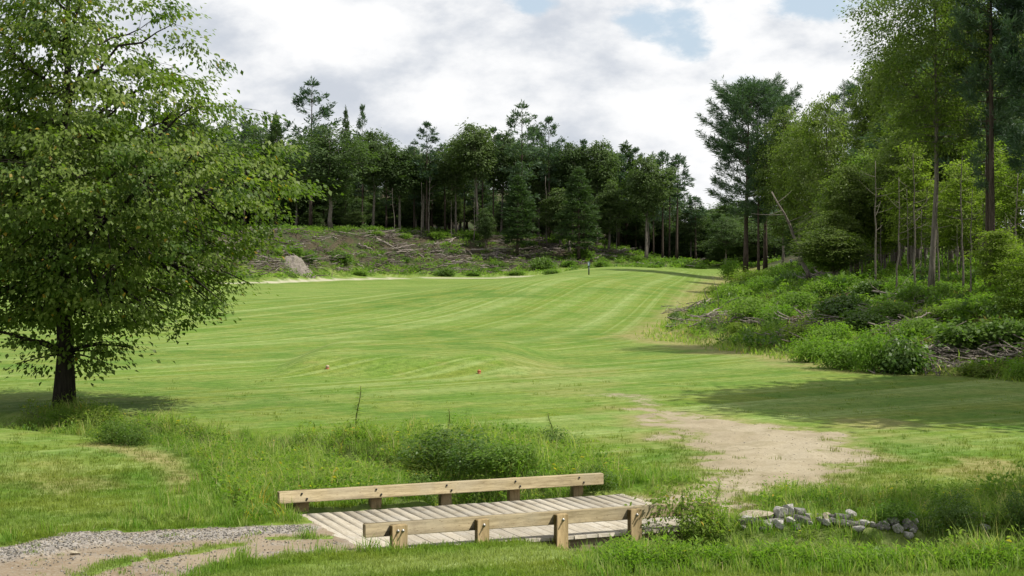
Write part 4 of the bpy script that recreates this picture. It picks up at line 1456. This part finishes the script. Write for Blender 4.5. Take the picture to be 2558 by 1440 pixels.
def scatter(name, protos, P, idx, rot, scl, label, cat, mat_hint=None):
    me = bpy.data.meshes.new(name)
    me.vertices.add(len(P))
    me.vertices.foreach_set('co', np.asarray(P, np.float32).ravel())
    mk = masks(P[:, 0], P[:, 1])
    for k, typ, arr in (('pid', 'INT', idx), ('scl', 'FLOAT_VECTOR', scl), ('rot', 'FLOAT_VECTOR', rot), ('mow', 'FLOAT', mk['mow']), ('mow2', 'FLOAT', mk['mow2']), ('mown', 'FLOAT', mk['mown']), ('dry', 'FLOAT', mk['dry'])):
        at_ = me.attributes.new(k, typ, 'POINT')
        at_.data.foreach_set('vector' if typ == 'FLOAT_VECTOR' else 'value', np.asarray(arr, np.int32 if typ == 'INT' else np.float32).ravel())
    o = mobj(name, me)
    g = bpy.data.node_groups.new(name, 'GeometryNodeTree')
    g.interface.new_socket('Geometry', in_out='INPUT', socket_type='NodeSocketGeometry')
    g.interface.new_socket('Geometry', in_out='OUTPUT', socket_type='NodeSocketGeometry')
    gi, go = g.nodes.new('NodeGroupInput'), g.nodes.new('NodeGroupOutput')
    jn = g.nodes.new('GeometryNodeJoinGeometry')

    def na_(nm, typ):
        n = g.nodes.new('GeometryNodeInputNamedAttribute')
        n.data_type = typ
        n.inputs[0].default_value = nm
        return n.outputs[0]
    pid, scl_, rot_ = na_('pid', 'INT'), na_('scl', 'FLOAT_VECTOR'), na_('rot', 'FLOAT_VECTOR')
    er_ = g.nodes.new('FunctionNodeEulerToRotation')
    g.links.new(rot_, er_.inputs[0])
    for k, pm in enumerate(protos):
        po = bpy.data.objects.new(pm.name, pm)
        oi = g.nodes.new('GeometryNodeObjectInfo')
        oi.inputs[0].default_value = po
        oi.transform_space = 'ORIGINAL'
        cmp = g.nodes.new('FunctionNodeCompare')
        cmp.data_type = 'INT'
        cmp.operation = 'EQUAL'
        g.links.new(pid, cmp.inputs[2])
        cmp.inputs[3].default_value = k
        ip = g.nodes.new('GeometryNodeInstanceOnPoints')
        g.links.new(gi.outputs[0], ip.inputs['Points'])
        g.links.new(cmp.outputs[0], ip.inputs['Selection'])
        g.links.new(oi.outputs['Geometry'], ip.inputs['Instance'])
        g.links.new(er_.outputs[0], ip.inputs['Rotation'])
        g.links.new(scl_, ip.inputs['Scale'])
        g.links.new(ip.outputs[0], jn.inputs[0])
    g.links.new(jn.outputs[0], go.inputs[0])
    m = o.modifiers.new('scatter', 'NODES')
    m.node_group = g
    tag(o, label, cat, kind='stuff')
    return o


def blade_mesh(name, seed, n, H, spread, width, mat, bend=.5, tintmax=.92, straw=.05):
    """tuft of curved grass blades (two quads + tip each)"""
    r_ = np.random.default_rng(seed)
    az = r_.uniform(0, 6.28, n)
    base = np.stack([r_.normal(0, spread, n), r_.normal(0, spread, n), np.zeros(n)], -1)
    h = H * r_.uniform(.5, 1.15, n)
    bd = bend * h * r_.uniform(.2, 1.2, n)
    d = np.stack([np.cos(az), np.sin(az), np.zeros(n)], -1)
    s = np.stack([-np.sin(az), np.cos(az), np.zeros(n)], -1) * width * .5
    up = np.array([0, 0, 1.0])
    m1 = base + d * (bd * .3)[:, None] + up * (h * .55)[:, None]
    tp = base + d * bd[:, None] + up * h[:, None]
    V = np.stack([base - s, base + s, m1 + s * .8, m1 - s * .8, tp], 1).reshape(-1, 3)
    k = np.arange(n)[:, None] * 5
    Q, T = k + np.array([[0, 1, 2, 3]]), k + np.array([[3, 2, 4]])
    tint = r_.uniform(0, tintmax, n)
    tint[r_.uniform(0, 1, n) < straw] = .99
    return mesh_data(name, V, [Q, T], mat, False, fattr={'tint': np.concatenate([tint, tint])})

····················

### DIRECTIONS FOR THIS TASK
Take the listing above and print it exactly, apart from the pictures.

### FINAL RESULT
Write part 4 of the bpy script that recreates this picture. It picks up at line 1456. This part finishes the script. Write for Blender 4.5. Take the picture to be 2558 by 1440 pixels.
def scatter(name, protos, P, idx, rot, scl, label, cat, mat_hint=None):
    me = bpy.data.meshes.new(name)
    me.vertices.add(len(P))
    me.vertices.foreach_set('co', np.asarray(P, np.float32).ravel())
    mk = masks(P[:, 0], P[:, 1])
    for k, typ, arr in (('pid', 'INT', idx), ('scl', 'FLOAT_VECTOR', scl), ('rot', 'FLOAT_VECTOR', rot), ('mow', 'FLOAT', mk['mow']), ('mow2', 'FLOAT', mk['mow2']), ('mown', 'FLOAT', mk['mown']), ('dry', 'FLOAT', mk['dry'])):
        at_ = me.attributes.new(k, typ, 'POINT')
        at_.data.foreach_set('vector' if typ == 'FLOAT_VECTOR' else 'value', np.asarray(arr, np.int32 if typ == 'INT' else np.float32).ravel())
    o = mobj(name, me)
    g = bpy.data.node_groups.new(name, 'GeometryNodeTree')
    g.interface.new_socket('Geometry', in_out='INPUT', socket_type='NodeSocketGeometry')
    g.interface.new_socket('Geometry', in_out='OUTPUT', socket_type='NodeSocketGeometry')
    gi, go = g.nodes.new('NodeGroupInput'), g.nodes.new('NodeGroupOutput')
    jn = g.nodes.new('GeometryNodeJoinGeometry')

    def na_(nm, typ):
        n = g.nodes.new('GeometryNodeInputNamedAttribute')
        n.data_type = typ
        n.inputs[0].default_value = nm
        return n.outputs[0]
    pid, scl_, rot_ = na_('pid', 'INT'), na_('scl', 'FLOAT_VECTOR'), na_('rot', 'FLOAT_VECTOR')
    er_ = g.nodes.new('FunctionNodeEulerToRotation')
    g.links.new(rot_, er_.inputs[0])
    for k, pm in enumerate(protos):
        po = bpy.data.objects.new(pm.name, pm)
        oi = g.nodes.new('GeometryNodeObjectInfo')
        oi.inputs[0].default_value = po
        oi.transform_space = 'ORIGINAL'
        cmp = g.nodes.new('FunctionNodeCompare')
        cmp.data_type = 'INT'
        cmp.operation = 'EQUAL'
        g.links.new(pid, cmp.inputs[2])
        cmp.inputs[3].default_value = k
        ip = g.nodes.new('GeometryNodeInstanceOnPoints')
        g.links.new(gi.outputs[0], ip.inputs['Points'])
        g.links.new(cmp.outputs[0], ip.inputs['Selection'])
        g.links.new(oi.outputs['Geometry'], ip.inputs['Instance'])
        g.links.new(er_.outputs[0], ip.inputs['Rotation'])
        g.links.new(scl_, ip.inputs['Scale'])
        g.links.new(ip.outputs[0], jn.inputs[0])
    g.links.new(jn.outputs[0], go.inputs[0])
    m = o.modifiers.new('scatter', 'NODES')
    m.node_group = g
    tag(o, label, cat, kind='stuff')
    return o


def blade_mesh(name, seed, n, H, spread, width, mat, bend=.5, tintmax=.92, straw=.05):
    """tuft of curved grass blades (two quads + tip each)"""
    r_ = np.random.default_rng(seed)
    az = r_.uniform(0, 6.28, n)
    base = np.stack([r_.normal(0, spread, n), r_.normal(0, spread, n), np.zeros(n)], -1)
    h = H * r_.uniform(.5, 1.15, n)
    bd = bend * h * r_.uniform(.2, 1.2, n)
    d = np.stack([np.cos(az), np.sin(az), np.zeros(n)], -1)
    s = np.stack([-np.sin(az), np.cos(az), np.zeros(n)], -1) * width * .5
    up = np.array([0, 0, 1.0])
    m1 = base + d * (bd * .3)[:, None] + up * (h * .55)[:, None]
    tp = base + d * bd[:, None] + up * h[:, None]
    V = np.stack([base - s, base + s, m1 + s * .8, m1 - s * .8, tp], 1).reshape(-1, 3)
    k = np.arange(n)[:, None] * 5
    Q, T = k + np.array([[0, 1, 2, 3]]), k + np.array([[3, 2, 4]])
    tint = r_.uniform(0, tintmax, n)
    tint[r_.uniform(0, 1, n) < straw] = .99
    return mesh_data(name, V, [Q, T], mat, False, fattr={'tint': np.concatenate([tint, tint])})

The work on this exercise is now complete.